[START OF SUPPLIED INFORMATION]

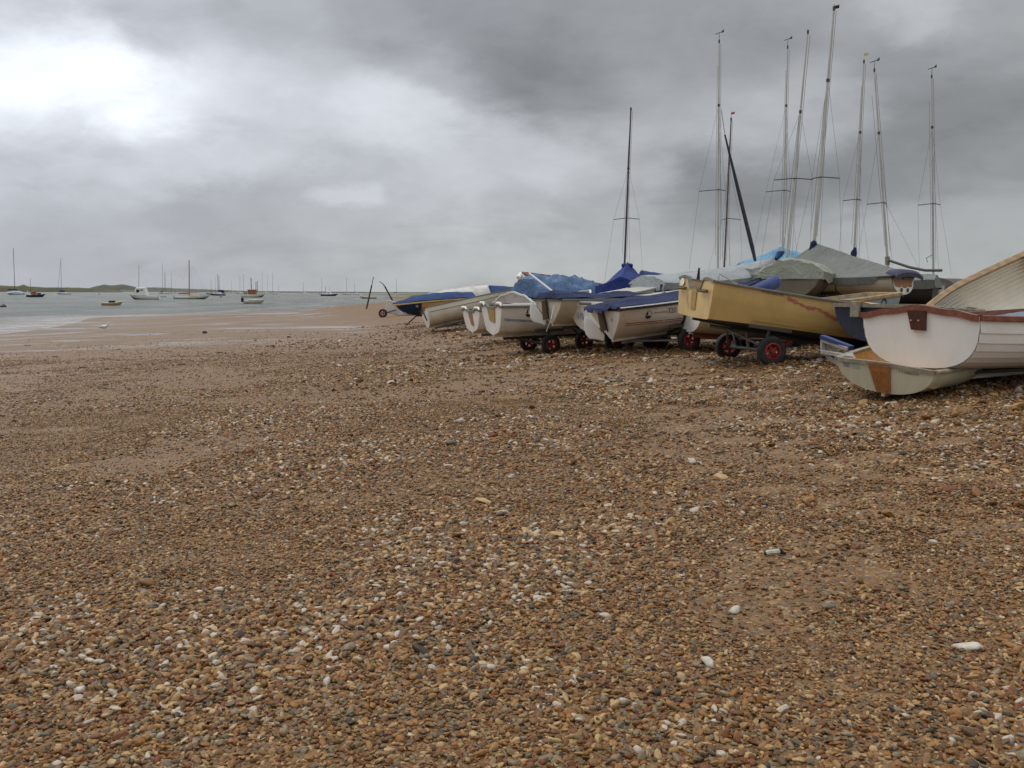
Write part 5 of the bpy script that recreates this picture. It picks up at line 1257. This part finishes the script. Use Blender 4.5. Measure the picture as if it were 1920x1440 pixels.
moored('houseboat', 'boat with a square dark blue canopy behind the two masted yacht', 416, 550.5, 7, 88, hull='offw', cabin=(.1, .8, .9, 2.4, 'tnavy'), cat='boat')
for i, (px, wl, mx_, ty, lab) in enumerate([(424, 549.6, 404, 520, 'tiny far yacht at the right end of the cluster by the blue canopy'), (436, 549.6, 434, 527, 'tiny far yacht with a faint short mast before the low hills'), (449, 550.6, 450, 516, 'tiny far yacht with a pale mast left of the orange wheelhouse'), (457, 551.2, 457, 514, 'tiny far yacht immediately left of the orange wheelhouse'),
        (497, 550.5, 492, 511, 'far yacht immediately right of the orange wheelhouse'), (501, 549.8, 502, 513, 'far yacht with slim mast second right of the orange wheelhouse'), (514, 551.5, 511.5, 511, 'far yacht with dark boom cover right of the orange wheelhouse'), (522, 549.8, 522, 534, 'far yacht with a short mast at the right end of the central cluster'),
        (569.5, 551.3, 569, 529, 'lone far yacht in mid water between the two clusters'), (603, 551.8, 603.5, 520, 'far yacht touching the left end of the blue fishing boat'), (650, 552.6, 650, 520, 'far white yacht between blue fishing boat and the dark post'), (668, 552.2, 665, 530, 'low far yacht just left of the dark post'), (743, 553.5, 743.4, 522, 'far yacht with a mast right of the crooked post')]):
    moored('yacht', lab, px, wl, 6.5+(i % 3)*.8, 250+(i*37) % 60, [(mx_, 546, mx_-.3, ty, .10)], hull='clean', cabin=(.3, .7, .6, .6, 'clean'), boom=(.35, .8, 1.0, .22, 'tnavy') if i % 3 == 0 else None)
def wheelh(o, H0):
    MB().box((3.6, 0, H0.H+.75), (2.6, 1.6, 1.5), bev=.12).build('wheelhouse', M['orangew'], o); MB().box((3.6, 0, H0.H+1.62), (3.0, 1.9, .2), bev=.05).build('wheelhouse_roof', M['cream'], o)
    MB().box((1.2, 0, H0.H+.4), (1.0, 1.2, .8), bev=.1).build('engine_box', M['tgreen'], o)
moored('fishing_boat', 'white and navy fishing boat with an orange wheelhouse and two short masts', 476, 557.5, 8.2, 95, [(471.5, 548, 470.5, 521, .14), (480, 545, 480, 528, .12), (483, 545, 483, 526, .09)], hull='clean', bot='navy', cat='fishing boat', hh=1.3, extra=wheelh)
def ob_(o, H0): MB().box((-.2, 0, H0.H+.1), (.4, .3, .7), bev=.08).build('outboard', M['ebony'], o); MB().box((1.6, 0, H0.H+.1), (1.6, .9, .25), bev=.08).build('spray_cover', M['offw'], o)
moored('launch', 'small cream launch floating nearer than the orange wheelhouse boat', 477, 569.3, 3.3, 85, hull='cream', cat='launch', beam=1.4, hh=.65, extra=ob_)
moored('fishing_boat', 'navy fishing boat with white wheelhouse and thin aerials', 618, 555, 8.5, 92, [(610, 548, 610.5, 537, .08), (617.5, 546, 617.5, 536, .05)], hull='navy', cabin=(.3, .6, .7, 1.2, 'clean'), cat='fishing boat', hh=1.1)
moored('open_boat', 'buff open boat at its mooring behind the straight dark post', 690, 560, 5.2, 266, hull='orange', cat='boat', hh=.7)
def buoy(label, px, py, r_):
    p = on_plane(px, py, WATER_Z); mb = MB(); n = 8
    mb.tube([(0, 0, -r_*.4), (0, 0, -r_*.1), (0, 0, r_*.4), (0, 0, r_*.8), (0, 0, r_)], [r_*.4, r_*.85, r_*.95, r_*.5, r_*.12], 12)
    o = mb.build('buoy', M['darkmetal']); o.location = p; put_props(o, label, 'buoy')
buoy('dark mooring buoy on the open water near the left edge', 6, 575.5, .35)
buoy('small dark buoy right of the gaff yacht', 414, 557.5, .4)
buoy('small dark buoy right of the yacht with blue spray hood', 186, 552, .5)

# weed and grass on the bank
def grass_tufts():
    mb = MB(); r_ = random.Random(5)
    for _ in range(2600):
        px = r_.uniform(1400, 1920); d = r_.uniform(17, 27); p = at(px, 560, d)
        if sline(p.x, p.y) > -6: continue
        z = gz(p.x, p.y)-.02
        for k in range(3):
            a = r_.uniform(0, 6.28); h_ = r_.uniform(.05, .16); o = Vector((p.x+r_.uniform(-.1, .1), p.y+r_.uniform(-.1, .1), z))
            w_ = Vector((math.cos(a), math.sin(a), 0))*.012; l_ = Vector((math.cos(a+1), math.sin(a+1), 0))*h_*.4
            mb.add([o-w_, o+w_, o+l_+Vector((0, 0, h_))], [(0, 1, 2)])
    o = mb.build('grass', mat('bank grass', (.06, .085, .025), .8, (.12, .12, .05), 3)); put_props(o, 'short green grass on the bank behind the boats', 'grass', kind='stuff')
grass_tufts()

[END OF SUPPLIED INFORMATION]
[START OF SUPPLIED INFORMATION]

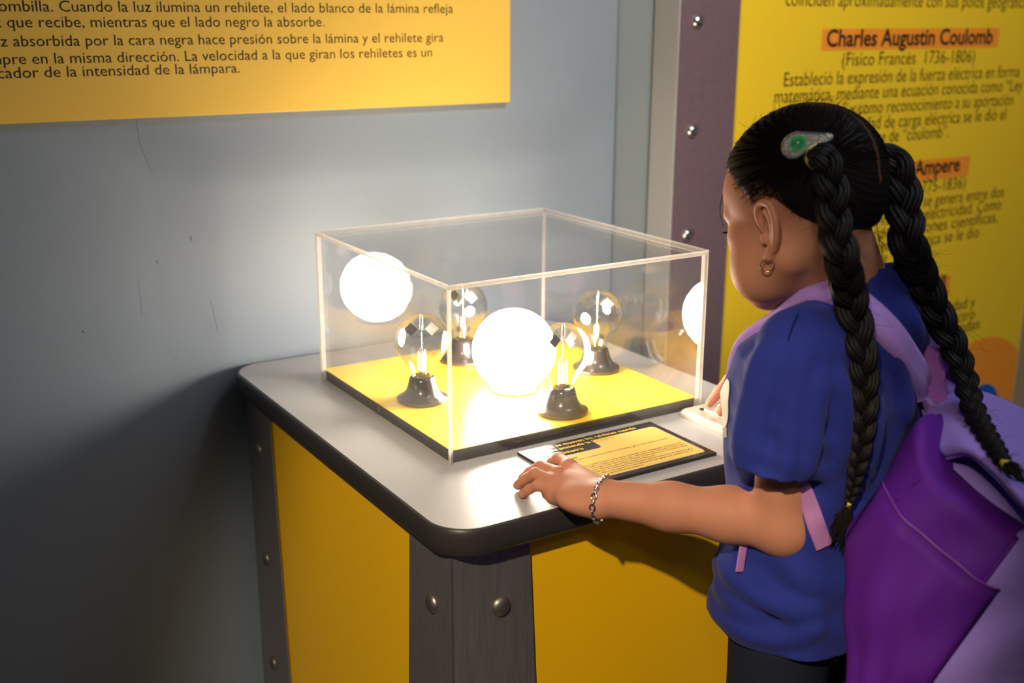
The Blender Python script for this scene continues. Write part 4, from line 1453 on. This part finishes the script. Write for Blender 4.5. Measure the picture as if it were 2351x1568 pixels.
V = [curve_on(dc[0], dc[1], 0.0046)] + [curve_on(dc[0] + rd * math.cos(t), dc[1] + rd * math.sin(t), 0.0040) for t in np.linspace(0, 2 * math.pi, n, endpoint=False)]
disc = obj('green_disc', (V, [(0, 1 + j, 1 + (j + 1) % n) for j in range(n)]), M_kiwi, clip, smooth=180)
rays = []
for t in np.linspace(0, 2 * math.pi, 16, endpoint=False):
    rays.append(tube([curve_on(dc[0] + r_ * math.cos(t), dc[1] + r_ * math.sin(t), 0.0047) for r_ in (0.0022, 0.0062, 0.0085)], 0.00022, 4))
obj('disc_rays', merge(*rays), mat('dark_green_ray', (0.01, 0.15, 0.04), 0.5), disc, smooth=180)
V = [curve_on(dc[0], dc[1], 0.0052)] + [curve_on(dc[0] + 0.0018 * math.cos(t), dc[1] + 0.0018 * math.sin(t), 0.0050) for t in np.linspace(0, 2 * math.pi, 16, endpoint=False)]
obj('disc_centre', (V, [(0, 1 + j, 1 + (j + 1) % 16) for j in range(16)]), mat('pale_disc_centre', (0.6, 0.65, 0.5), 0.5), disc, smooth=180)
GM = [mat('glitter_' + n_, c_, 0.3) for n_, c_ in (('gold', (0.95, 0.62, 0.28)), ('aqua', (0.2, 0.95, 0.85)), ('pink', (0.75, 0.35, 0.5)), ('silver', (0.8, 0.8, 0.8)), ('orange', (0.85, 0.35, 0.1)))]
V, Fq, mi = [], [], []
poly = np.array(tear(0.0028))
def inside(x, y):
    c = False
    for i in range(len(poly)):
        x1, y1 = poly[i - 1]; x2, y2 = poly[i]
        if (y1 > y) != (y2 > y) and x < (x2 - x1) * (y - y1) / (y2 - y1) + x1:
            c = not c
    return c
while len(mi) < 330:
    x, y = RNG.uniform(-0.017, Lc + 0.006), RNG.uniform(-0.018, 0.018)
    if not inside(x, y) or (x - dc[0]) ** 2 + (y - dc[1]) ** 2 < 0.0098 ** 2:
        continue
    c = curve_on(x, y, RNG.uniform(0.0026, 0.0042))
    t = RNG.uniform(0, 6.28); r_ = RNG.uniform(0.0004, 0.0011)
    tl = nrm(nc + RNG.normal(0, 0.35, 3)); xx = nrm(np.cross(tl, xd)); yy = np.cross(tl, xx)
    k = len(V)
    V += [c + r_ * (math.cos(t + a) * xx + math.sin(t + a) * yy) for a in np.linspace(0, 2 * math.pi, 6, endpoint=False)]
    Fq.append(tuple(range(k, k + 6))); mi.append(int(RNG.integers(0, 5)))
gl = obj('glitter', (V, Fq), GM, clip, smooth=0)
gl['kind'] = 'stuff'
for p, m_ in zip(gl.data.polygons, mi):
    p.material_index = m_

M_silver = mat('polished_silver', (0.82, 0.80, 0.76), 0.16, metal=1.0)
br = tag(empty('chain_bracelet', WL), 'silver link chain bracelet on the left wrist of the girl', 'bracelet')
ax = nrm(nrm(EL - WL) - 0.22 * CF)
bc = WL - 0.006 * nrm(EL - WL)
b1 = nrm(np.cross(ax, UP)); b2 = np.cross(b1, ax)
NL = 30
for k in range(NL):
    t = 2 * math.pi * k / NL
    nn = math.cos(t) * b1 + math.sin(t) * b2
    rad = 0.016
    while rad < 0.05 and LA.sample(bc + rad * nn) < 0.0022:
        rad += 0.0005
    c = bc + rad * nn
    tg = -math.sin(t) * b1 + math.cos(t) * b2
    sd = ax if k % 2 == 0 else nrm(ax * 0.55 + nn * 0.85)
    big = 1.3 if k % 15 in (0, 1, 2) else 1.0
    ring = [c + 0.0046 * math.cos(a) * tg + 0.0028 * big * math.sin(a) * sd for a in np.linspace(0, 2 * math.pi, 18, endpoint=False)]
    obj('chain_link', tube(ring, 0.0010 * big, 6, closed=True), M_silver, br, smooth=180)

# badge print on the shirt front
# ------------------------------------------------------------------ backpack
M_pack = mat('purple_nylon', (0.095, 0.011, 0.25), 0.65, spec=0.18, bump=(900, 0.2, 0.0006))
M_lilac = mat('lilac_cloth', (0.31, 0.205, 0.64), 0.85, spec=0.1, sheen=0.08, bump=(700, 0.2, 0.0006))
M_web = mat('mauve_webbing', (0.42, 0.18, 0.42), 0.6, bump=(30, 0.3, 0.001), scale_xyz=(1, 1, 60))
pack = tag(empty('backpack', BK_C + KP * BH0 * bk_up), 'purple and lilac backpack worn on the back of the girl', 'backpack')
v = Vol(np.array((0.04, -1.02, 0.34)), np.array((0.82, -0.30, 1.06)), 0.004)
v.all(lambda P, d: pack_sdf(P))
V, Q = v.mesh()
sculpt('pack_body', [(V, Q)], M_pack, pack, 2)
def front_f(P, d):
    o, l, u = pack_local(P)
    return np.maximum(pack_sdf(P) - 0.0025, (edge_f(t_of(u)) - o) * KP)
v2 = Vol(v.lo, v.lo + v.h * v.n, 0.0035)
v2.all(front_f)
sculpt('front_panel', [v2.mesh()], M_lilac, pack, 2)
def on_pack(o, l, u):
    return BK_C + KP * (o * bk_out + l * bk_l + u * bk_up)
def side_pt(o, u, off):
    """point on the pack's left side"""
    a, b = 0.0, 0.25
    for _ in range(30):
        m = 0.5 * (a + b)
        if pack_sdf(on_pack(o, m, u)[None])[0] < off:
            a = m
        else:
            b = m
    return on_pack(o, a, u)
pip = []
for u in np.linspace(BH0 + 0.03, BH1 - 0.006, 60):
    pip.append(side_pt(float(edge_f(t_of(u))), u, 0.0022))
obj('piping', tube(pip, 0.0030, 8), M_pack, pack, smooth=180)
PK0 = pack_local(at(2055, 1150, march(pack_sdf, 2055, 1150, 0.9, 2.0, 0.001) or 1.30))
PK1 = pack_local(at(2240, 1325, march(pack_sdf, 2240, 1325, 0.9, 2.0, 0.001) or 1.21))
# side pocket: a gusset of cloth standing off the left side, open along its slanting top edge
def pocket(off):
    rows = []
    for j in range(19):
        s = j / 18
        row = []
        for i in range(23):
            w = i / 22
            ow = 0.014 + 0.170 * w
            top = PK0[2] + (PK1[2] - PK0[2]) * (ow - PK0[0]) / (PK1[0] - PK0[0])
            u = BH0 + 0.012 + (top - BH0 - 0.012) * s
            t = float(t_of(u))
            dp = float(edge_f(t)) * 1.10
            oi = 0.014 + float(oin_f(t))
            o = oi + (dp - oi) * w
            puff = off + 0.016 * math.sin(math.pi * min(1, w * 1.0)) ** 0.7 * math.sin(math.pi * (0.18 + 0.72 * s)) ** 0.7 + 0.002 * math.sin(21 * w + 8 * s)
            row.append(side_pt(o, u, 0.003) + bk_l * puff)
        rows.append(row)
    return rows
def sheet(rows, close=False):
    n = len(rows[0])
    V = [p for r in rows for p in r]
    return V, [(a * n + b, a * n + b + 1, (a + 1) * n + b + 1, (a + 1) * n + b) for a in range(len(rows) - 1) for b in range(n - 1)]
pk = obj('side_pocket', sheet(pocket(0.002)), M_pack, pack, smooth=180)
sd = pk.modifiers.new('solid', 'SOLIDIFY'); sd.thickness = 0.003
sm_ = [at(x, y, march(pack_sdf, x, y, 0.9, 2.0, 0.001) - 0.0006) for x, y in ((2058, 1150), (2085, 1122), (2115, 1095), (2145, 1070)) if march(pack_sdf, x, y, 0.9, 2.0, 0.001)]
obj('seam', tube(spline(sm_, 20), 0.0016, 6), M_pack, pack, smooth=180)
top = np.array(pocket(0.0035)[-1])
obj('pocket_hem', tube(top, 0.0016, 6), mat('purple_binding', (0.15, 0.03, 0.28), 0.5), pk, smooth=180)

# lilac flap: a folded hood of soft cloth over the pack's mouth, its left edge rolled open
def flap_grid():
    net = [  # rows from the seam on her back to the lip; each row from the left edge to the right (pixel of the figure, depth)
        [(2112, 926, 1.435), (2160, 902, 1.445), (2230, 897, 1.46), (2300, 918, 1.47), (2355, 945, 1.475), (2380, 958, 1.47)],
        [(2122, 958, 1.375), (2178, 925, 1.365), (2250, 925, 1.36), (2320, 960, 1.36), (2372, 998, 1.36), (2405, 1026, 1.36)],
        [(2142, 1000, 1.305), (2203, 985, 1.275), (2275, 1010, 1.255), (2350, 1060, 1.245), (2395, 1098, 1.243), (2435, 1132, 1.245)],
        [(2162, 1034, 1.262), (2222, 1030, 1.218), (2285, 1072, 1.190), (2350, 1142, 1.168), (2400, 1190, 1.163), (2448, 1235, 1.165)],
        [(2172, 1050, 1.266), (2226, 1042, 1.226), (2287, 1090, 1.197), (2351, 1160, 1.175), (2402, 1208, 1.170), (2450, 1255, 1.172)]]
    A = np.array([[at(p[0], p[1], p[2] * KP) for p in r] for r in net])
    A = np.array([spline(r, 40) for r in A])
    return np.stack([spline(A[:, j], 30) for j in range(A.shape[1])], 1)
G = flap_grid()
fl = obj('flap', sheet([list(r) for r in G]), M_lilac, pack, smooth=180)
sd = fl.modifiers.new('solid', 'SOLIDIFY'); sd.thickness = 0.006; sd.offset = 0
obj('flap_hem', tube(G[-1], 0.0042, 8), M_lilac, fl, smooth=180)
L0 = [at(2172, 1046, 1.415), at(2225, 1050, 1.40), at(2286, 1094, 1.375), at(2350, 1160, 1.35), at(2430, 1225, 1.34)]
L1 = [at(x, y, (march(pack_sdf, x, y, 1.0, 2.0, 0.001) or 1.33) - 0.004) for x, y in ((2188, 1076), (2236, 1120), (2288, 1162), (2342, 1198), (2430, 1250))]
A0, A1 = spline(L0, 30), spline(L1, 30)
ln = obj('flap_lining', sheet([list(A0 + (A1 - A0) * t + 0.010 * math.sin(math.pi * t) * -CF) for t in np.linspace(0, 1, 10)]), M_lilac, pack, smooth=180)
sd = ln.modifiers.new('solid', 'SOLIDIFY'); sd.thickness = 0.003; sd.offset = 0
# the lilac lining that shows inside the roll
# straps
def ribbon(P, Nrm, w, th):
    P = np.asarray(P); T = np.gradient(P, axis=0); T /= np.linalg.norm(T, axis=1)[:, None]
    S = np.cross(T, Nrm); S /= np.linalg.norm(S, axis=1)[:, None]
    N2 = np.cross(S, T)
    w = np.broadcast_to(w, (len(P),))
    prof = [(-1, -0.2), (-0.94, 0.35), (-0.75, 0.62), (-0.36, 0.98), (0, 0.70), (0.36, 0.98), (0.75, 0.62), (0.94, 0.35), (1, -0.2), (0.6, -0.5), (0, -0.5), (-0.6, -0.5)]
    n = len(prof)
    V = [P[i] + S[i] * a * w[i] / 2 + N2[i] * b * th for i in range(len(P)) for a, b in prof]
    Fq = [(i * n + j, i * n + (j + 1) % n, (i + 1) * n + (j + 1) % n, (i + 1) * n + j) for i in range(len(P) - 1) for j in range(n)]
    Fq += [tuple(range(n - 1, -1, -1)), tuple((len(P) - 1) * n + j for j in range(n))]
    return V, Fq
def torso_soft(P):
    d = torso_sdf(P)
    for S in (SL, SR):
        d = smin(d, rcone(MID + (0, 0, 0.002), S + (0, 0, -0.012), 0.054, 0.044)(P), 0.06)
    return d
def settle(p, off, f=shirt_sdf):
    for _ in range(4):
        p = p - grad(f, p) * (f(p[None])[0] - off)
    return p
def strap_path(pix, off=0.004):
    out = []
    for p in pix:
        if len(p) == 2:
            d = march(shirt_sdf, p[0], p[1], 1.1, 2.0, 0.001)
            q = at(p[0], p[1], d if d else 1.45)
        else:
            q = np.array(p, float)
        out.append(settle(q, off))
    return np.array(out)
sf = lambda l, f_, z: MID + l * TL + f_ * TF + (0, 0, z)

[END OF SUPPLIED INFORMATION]

REQUIREMENT :: Examine the records and report how many lines contain the string "that". Only the number should be given.

FINAL RESULT :: 2